[Begin]

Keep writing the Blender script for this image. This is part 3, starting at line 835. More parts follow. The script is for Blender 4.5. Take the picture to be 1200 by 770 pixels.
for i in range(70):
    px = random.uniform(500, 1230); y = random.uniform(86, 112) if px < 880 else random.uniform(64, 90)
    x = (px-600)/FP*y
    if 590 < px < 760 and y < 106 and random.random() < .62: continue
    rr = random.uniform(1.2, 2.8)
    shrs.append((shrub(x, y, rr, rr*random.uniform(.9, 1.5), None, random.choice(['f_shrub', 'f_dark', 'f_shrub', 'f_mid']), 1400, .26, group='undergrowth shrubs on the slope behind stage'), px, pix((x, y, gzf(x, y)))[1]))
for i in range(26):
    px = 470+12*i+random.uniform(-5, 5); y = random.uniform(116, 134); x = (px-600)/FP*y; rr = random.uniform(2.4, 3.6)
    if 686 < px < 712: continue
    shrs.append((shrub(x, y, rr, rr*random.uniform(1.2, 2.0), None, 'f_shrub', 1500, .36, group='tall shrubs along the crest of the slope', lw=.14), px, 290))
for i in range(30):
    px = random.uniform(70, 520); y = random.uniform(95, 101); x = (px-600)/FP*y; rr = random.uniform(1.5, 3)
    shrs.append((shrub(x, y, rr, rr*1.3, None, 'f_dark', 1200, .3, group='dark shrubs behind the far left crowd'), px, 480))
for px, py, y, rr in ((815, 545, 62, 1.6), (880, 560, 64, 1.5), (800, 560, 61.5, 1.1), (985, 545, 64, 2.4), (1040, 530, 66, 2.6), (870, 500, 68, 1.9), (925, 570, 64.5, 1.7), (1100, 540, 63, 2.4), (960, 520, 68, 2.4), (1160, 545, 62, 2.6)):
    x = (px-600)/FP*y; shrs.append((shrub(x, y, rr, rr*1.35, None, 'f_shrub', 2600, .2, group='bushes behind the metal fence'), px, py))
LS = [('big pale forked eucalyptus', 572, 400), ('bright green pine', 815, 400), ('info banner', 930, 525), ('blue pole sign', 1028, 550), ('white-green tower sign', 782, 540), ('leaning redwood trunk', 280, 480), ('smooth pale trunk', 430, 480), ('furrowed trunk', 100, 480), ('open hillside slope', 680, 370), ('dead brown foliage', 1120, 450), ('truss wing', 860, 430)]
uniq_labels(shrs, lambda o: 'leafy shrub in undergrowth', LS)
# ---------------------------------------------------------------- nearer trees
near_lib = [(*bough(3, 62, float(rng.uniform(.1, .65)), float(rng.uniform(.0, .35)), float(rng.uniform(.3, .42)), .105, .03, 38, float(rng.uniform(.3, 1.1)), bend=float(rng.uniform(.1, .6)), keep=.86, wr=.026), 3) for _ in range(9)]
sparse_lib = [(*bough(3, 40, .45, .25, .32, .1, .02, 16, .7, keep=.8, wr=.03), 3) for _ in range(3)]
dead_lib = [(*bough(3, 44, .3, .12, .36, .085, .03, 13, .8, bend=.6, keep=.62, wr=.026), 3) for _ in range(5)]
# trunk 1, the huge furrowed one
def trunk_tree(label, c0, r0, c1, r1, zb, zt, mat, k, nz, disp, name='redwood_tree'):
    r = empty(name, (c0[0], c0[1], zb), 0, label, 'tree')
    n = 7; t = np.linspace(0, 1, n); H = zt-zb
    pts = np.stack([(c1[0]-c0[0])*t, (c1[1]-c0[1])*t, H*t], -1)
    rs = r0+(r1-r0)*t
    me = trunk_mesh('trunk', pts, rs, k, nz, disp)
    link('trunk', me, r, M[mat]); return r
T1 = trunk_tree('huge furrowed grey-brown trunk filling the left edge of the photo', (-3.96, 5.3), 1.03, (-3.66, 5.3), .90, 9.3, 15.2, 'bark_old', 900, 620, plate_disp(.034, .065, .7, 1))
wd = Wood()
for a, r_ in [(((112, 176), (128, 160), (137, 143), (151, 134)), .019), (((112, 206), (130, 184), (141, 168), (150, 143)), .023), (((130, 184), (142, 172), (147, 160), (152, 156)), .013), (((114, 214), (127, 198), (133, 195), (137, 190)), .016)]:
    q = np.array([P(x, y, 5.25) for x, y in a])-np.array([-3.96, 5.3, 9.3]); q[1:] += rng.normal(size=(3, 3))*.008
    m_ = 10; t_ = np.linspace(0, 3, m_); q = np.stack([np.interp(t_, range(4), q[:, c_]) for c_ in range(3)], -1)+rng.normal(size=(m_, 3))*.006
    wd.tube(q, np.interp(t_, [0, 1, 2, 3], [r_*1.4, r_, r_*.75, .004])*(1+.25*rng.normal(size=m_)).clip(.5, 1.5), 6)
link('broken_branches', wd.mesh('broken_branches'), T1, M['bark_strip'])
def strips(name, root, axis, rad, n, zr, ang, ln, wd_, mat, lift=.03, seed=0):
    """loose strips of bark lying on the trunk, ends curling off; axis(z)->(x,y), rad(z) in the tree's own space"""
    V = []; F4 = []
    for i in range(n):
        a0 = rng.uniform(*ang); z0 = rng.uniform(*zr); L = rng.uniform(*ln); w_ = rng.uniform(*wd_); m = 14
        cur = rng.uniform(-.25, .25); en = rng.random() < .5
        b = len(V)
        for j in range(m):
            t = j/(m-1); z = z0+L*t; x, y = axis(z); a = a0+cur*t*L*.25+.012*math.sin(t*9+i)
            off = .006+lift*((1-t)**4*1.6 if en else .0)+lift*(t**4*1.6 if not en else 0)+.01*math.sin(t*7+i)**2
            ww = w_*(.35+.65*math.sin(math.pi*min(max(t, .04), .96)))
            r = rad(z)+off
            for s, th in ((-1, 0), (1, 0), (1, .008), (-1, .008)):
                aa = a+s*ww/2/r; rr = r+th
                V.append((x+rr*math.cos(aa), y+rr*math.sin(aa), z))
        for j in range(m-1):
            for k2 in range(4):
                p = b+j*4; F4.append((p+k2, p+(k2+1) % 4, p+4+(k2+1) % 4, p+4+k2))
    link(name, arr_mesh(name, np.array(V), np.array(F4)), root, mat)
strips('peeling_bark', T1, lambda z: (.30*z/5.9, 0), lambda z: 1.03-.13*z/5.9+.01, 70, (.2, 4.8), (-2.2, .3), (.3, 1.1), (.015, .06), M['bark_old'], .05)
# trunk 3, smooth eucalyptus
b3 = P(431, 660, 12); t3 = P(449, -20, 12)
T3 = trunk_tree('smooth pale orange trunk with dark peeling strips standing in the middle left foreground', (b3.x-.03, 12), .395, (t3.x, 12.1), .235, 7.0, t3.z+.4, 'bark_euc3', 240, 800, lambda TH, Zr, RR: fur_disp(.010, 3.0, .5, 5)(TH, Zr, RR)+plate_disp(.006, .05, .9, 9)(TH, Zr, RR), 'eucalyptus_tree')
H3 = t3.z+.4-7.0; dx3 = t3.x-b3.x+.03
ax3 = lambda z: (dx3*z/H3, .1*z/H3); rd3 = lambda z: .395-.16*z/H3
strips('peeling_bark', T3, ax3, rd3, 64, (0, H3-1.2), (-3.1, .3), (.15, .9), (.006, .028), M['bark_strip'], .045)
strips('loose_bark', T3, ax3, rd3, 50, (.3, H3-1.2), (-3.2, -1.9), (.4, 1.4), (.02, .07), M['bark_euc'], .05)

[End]

Repeat every line of the material exactly as given.

§ Task output
Keep writing the Blender script for this image. This is part 3, starting at line 835. More parts follow. The script is for Blender 4.5. Take the picture to be 1200 by 770 pixels.
for i in range(70):
    px = random.uniform(500, 1230); y = random.uniform(86, 112) if px < 880 else random.uniform(64, 90)
    x = (px-600)/FP*y
    if 590 < px < 760 and y < 106 and random.random() < .62: continue
    rr = random.uniform(1.2, 2.8)
    shrs.append((shrub(x, y, rr, rr*random.uniform(.9, 1.5), None, random.choice(['f_shrub', 'f_dark', 'f_shrub', 'f_mid']), 1400, .26, group='undergrowth shrubs on the slope behind stage'), px, pix((x, y, gzf(x, y)))[1]))
for i in range(26):
    px = 470+12*i+random.uniform(-5, 5); y = random.uniform(116, 134); x = (px-600)/FP*y; rr = random.uniform(2.4, 3.6)
    if 686 < px < 712: continue
    shrs.append((shrub(x, y, rr, rr*random.uniform(1.2, 2.0), None, 'f_shrub', 1500, .36, group='tall shrubs along the crest of the slope', lw=.14), px, 290))
for i in range(30):
    px = random.uniform(70, 520); y = random.uniform(95, 101); x = (px-600)/FP*y; rr = random.uniform(1.5, 3)
    shrs.append((shrub(x, y, rr, rr*1.3, None, 'f_dark', 1200, .3, group='dark shrubs behind the far left crowd'), px, 480))
for px, py, y, rr in ((815, 545, 62, 1.6), (880, 560, 64, 1.5), (800, 560, 61.5, 1.1), (985, 545, 64, 2.4), (1040, 530, 66, 2.6), (870, 500, 68, 1.9), (925, 570, 64.5, 1.7), (1100, 540, 63, 2.4), (960, 520, 68, 2.4), (1160, 545, 62, 2.6)):
    x = (px-600)/FP*y; shrs.append((shrub(x, y, rr, rr*1.35, None, 'f_shrub', 2600, .2, group='bushes behind the metal fence'), px, py))
LS = [('big pale forked eucalyptus', 572, 400), ('bright green pine', 815, 400), ('info banner', 930, 525), ('blue pole sign', 1028, 550), ('white-green tower sign', 782, 540), ('leaning redwood trunk', 280, 480), ('smooth pale trunk', 430, 480), ('furrowed trunk', 100, 480), ('open hillside slope', 680, 370), ('dead brown foliage', 1120, 450), ('truss wing', 860, 430)]
uniq_labels(shrs, lambda o: 'leafy shrub in undergrowth', LS)
# ---------------------------------------------------------------- nearer trees
near_lib = [(*bough(3, 62, float(rng.uniform(.1, .65)), float(rng.uniform(.0, .35)), float(rng.uniform(.3, .42)), .105, .03, 38, float(rng.uniform(.3, 1.1)), bend=float(rng.uniform(.1, .6)), keep=.86, wr=.026), 3) for _ in range(9)]
sparse_lib = [(*bough(3, 40, .45, .25, .32, .1, .02, 16, .7, keep=.8, wr=.03), 3) for _ in range(3)]
dead_lib = [(*bough(3, 44, .3, .12, .36, .085, .03, 13, .8, bend=.6, keep=.62, wr=.026), 3) for _ in range(5)]
# trunk 1, the huge furrowed one
def trunk_tree(label, c0, r0, c1, r1, zb, zt, mat, k, nz, disp, name='redwood_tree'):
    r = empty(name, (c0[0], c0[1], zb), 0, label, 'tree')
    n = 7; t = np.linspace(0, 1, n); H = zt-zb
    pts = np.stack([(c1[0]-c0[0])*t, (c1[1]-c0[1])*t, H*t], -1)
    rs = r0+(r1-r0)*t
    me = trunk_mesh('trunk', pts, rs, k, nz, disp)
    link('trunk', me, r, M[mat]); return r
T1 = trunk_tree('huge furrowed grey-brown trunk filling the left edge of the photo', (-3.96, 5.3), 1.03, (-3.66, 5.3), .90, 9.3, 15.2, 'bark_old', 900, 620, plate_disp(.034, .065, .7, 1))
wd = Wood()
for a, r_ in [(((112, 176), (128, 160), (137, 143), (151, 134)), .019), (((112, 206), (130, 184), (141, 168), (150, 143)), .023), (((130, 184), (142, 172), (147, 160), (152, 156)), .013), (((114, 214), (127, 198), (133, 195), (137, 190)), .016)]:
    q = np.array([P(x, y, 5.25) for x, y in a])-np.array([-3.96, 5.3, 9.3]); q[1:] += rng.normal(size=(3, 3))*.008
    m_ = 10; t_ = np.linspace(0, 3, m_); q = np.stack([np.interp(t_, range(4), q[:, c_]) for c_ in range(3)], -1)+rng.normal(size=(m_, 3))*.006
    wd.tube(q, np.interp(t_, [0, 1, 2, 3], [r_*1.4, r_, r_*.75, .004])*(1+.25*rng.normal(size=m_)).clip(.5, 1.5), 6)
link('broken_branches', wd.mesh('broken_branches'), T1, M['bark_strip'])
def strips(name, root, axis, rad, n, zr, ang, ln, wd_, mat, lift=.03, seed=0):
    """loose strips of bark lying on the trunk, ends curling off; axis(z)->(x,y), rad(z) in the tree's own space"""
    V = []; F4 = []
    for i in range(n):
        a0 = rng.uniform(*ang); z0 = rng.uniform(*zr); L = rng.uniform(*ln); w_ = rng.uniform(*wd_); m = 14
        cur = rng.uniform(-.25, .25); en = rng.random() < .5
        b = len(V)
        for j in range(m):
            t = j/(m-1); z = z0+L*t; x, y = axis(z); a = a0+cur*t*L*.25+.012*math.sin(t*9+i)
            off = .006+lift*((1-t)**4*1.6 if en else .0)+lift*(t**4*1.6 if not en else 0)+.01*math.sin(t*7+i)**2
            ww = w_*(.35+.65*math.sin(math.pi*min(max(t, .04), .96)))
            r = rad(z)+off
            for s, th in ((-1, 0), (1, 0), (1, .008), (-1, .008)):
                aa = a+s*ww/2/r; rr = r+th
                V.append((x+rr*math.cos(aa), y+rr*math.sin(aa), z))
        for j in range(m-1):
            for k2 in range(4):
                p = b+j*4; F4.append((p+k2, p+(k2+1) % 4, p+4+(k2+1) % 4, p+4+k2))
    link(name, arr_mesh(name, np.array(V), np.array(F4)), root, mat)
strips('peeling_bark', T1, lambda z: (.30*z/5.9, 0), lambda z: 1.03-.13*z/5.9+.01, 70, (.2, 4.8), (-2.2, .3), (.3, 1.1), (.015, .06), M['bark_old'], .05)
# trunk 3, smooth eucalyptus
b3 = P(431, 660, 12); t3 = P(449, -20, 12)
T3 = trunk_tree('smooth pale orange trunk with dark peeling strips standing in the middle left foreground', (b3.x-.03, 12), .395, (t3.x, 12.1), .235, 7.0, t3.z+.4, 'bark_euc3', 240, 800, lambda TH, Zr, RR: fur_disp(.010, 3.0, .5, 5)(TH, Zr, RR)+plate_disp(.006, .05, .9, 9)(TH, Zr, RR), 'eucalyptus_tree')
H3 = t3.z+.4-7.0; dx3 = t3.x-b3.x+.03
ax3 = lambda z: (dx3*z/H3, .1*z/H3); rd3 = lambda z: .395-.16*z/H3
strips('peeling_bark', T3, ax3, rd3, 64, (0, H3-1.2), (-3.1, .3), (.15, .9), (.006, .028), M['bark_strip'], .045)
strips('loose_bark', T3, ax3, rd3, 50, (.3, H3-1.2), (-3.2, -1.9), (.4, 1.4), (.02, .07), M['bark_euc'], .05)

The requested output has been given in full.